Biermann hatte auch für »Spur der Steine« ein Lied geschrieben. Das missfiel der DEFA-Leitung aber, so dass Beyer dafür das bekannte »Warte nicht auf bessre Zeiten« einsetzen wollte. Das aber ging nach dem 11. Plenum des ZK der SED im Dezember 1965 auch nicht mehr. Damals wurden angeblich zu liberale Tendenzen in der Kulturpolitik der DDR kritisiert, kritische Geister wie Stefan Heym, Robert Havemann und Wolf Biermann mit Veröffentlichungsverbot belegt und fast die gesamte Jahresproduktion der DEFA in die hintersten Schränke des Archivs verbannt.

Auch in »columbus 64« wurde ein zu wenig schmeichelhaftes Bild der Arbeiterklasse mit Alkohol und Schlägereien gezeichnet, aber nach zahlreichen Änderungen konnte der Vierteiler im Vorfeld des Republikgeburtstags 1966 einmalig gesendet werden (allerdings ohne Biermann und Niemeyer-Holstein). Nach bestellten kritischen Zuschauerbriefen wurde der Film dann dem Vergessen überlassen. Es ist dem Kulturhistoriker Paul Werner Wagner zu danken, dass er diesen Film wiederentdeckte und seine Edition in der Reihe »DDR-TV Archiv« initiierte. Gemeinsam mit dem Kameramann Hartwig Strobel, der zwei Jahrzehnte lang eng mit dem inzwischen verstorbenen Ulrich Thein zusammengearbeitet hatte, stellte Wagner den Film in der Reihe »nd im Club« am Mittwoch in Ausschnitten vor. Die Geschichte, in der ein durchschnittlicher Autor im Zeichen des »Bitterfelder Wegs« (der die Zusammenarbeit von Künstlern und Arbeitern propagierte) Karriere machen will, indem er mit Wismut-Kumpeln zusammenarbeitet, ist spannend, erzählt viel über die DDR jener Jahre und ist von hervorragenden Schauspielern gestaltet.
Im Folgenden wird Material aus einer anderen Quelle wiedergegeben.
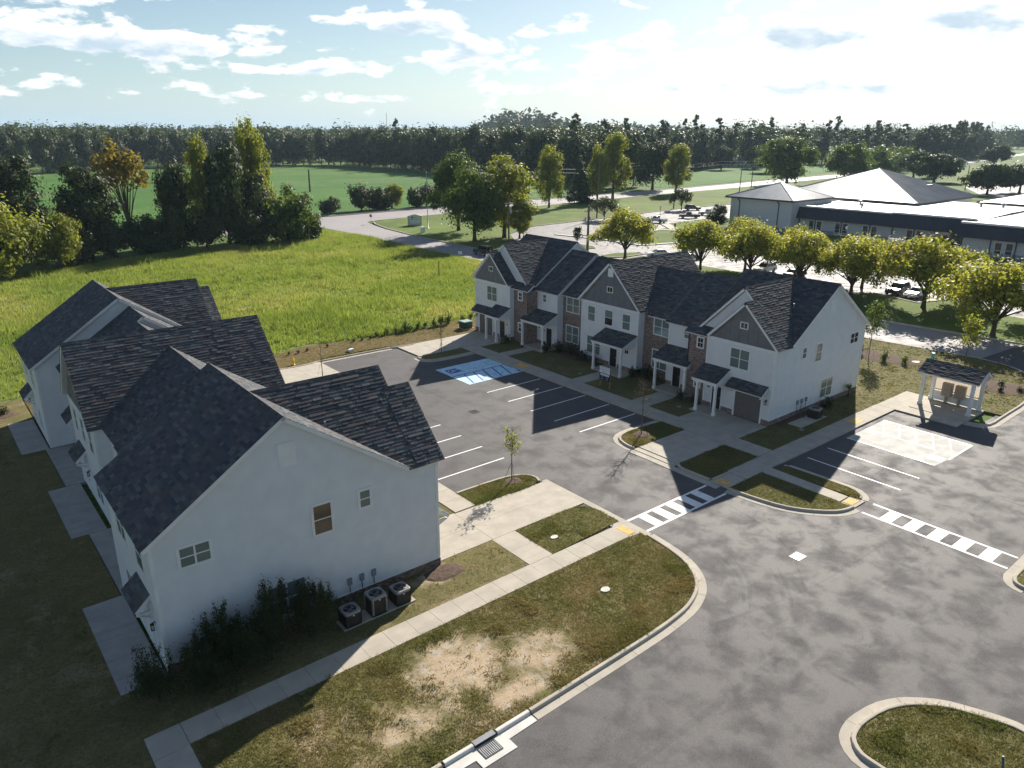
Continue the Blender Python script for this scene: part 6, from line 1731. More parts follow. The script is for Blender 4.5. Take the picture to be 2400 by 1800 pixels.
for i, (x, y, h, what) in enumerate(((78.9, 36.9, 1.3, 'shrub beside the staked sapling behind the end unit'), (78.2, 33.8, 1.3, 'shrub in the mulch bed, middle of three'), (79.0, 32.0, 1.1, 'shrub in the mulch bed nearest the mailbox shelter'), (70.6, 36.5, 1.2, 'twiggy shrub by the back corner of the end unit'), (60.3, 30.2, 1.2, 'palm-like shrub behind the air conditioner'))):
    put_shrub(pale[i % 2] if i < 3 else small[i % 3], 'bed_shrub', x, y, h, h, 1, 1, what, eg)
for i, (x, y) in enumerate(((77.2, 22.4), (78.4, 21.2), (79.2, 23.0))): put_shrub(small[i], 'dead_shrub', x, y, .6, .8, 1, 1, 'dark withered shrub in the mulch right of the mailbox shelter', 'withered shrubs right of the shelter')
put_shrub(small[0], 'weed_clump', 21.5, 82.5, 1.0, 2.4, 1, 1, 'dark green weed clump in the field near the yellow hydrant')
put_shrub(small[1], 'twiggy_shrub', 2.0, 72.8, .9, 1.6, 1, 1, 'brown twiggy shrub in the bed behind the near row', 'twiggy shrubs behind the near row'); put_shrub(small[2], 'twiggy_shrub', 4.0, 73.3, .8, 1.3, 1, 1, 'second brown twiggy shrub beside the far patio', 'twiggy shrubs behind the near row')
# palm-like plant by the end wall
yp = empty('palm_plant', (64.6, 30.6, .05), 0, 'spiky palm-like plant against the far end of the white end wall', 'plant')
rg = np.random.default_rng(5); V = []; F = []
for i in range(70):
    a = rg.uniform(0, 6.28); e = rg.uniform(-.2, 1.3); d = np.array([math.cos(a) * math.cos(e), math.sin(a) * math.cos(e), math.sin(e)]); L = rg.uniform(.55, .8); t = np.cross(d, [0, 0, 1]); t /= np.linalg.norm(t) + 1e-6; c = np.array([0, 0, .75])
    k = len(V); V += [c - t * .015, c + t * .015, c + d * L * .6 + t * .03, c + d * L + np.array([0, 0, -.12]), c + d * L * .6 - t * .03]; F += [(k, k + 1, k + 2, k + 4), (k + 4, k + 2, k + 3, k + 3)]
b = MB(); b.add([tuple(p) for p in V], [f if f[2] != f[3] else f[:3] for f in F], 0, .6); b.build('fronds', MAT['leaf_mid'], yp, tint=True)
b = MB(); b.tube([(0, 0, 0), (0, 0, .8)], [.06, .05], 6); b.build('trunk', MAT['bark'], yp)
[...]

Neben dem überragenden Armin Mueller-Stahl können wir u.a. Teri Tordai (die bald darauf im Westen als »Wirtin von der Lahn« zu zweifelhafter Berühmtheit kommen sollte), Otmar Richter, Günter Grabbert, Lissy Tempelhof und die äußerst begabte Margitta Hellmann, die damals im Arbeitertheater des VEB Stern-Radio spielte, wiedersehen.